Leetcode - Decode Ways

A message containing letters from A-Z is being encoded to numbers using the following mapping:

'A' -> 1
'B' -> 2
...
'Z' -> 26

Given an encoded message containing digits, determine the total number of ways to decode it.

For example,
Given encoded message "12", it could be decoded as "AB" (1 2) or "L" (12).

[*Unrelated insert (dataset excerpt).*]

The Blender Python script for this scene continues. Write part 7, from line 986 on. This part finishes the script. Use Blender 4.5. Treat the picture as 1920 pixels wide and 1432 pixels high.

The number of ways decoding "12" is 2.

 

public class Solution {
    // dp[i] = '0' < s.char(i) <= '9' ? d[i - 1] : 0
    //       + 9 < s.sub(i - 2, i) <= 26 ? d[i - 2] : 0
     public int numDecodings(String s) {
        if (s == null || s.length() == 0)
            return 0;
        int N = s.length();
        int[] dp = new int[N + 1];
        dp[0] = 1; // 注意这个初始化条件
        dp[1] = (s.charAt(0) >= '1' && s.charAt(0) <= '9') ? 1 : 0;
        for (int i = 2; i <= N; i++) {
            char c = s.charAt(i - 1);
            if (c >= '1' && c <= '9')
                dp[i] = dp[i - 1];
            int prev2 = Integer.valueOf(s.substring(i-2, i));
            if (prev2 > 9 && prev2 < 27)
                dp[i] += dp[i - 2];
        }
        return dp[N];
     }
    
    /*Time Limit Exceeded O(N^3)
    public int numDecodings(String s) {
        if (s == null || s.length() == 0)
            return 0;
        int N = s.length();
        int[][] dp = new int[N + 1][N + 1];
        
        // initialization dp[i][i+1]
        for (int i = 0; i < N; i++) {
            char c = s.charAt(i);
            dp[i][i + 1] = (c >= '1' && c <= '9') ? 1 : 0;
        }
        for (int i = 0; i < N - 1; i++) {
            String sub = s.substring(i, i + 2);
            dp[i][i + 2] = (sub.compareTo("10") >= 0 && sub.compareTo("27") < 0) ? 1 : 0;
        }
        for (int k = 3; k <= N; k++) {
            for (int i = 0; i <= N - k ; i++) {
                for (int j = i + 1; j <= i + k - 1; j++) {
                    dp[i][i + k] += dp[i][j] * dp[j][i + k];
                }
            }
        }
        return dp[0][N];
    }
    */
}

 

 

 

评论

2 楼 likesky3 2015-04-16  

递推公式代码注释中给出了。超时的那个解法多出了许多不必要的计算，题目只要求s(0,N)的译码种类，我却把s所有子串的译码种类都计算了，画蛇添足。做题要明确题意，求什么解什么。

1 楼 qb_2008 2015-04-15  

似乎我们要先尝试能否从一头推到另一头，即采用一维DP。递推公式大概是dp[i] = {dp[j]和s[i-j]的组合}。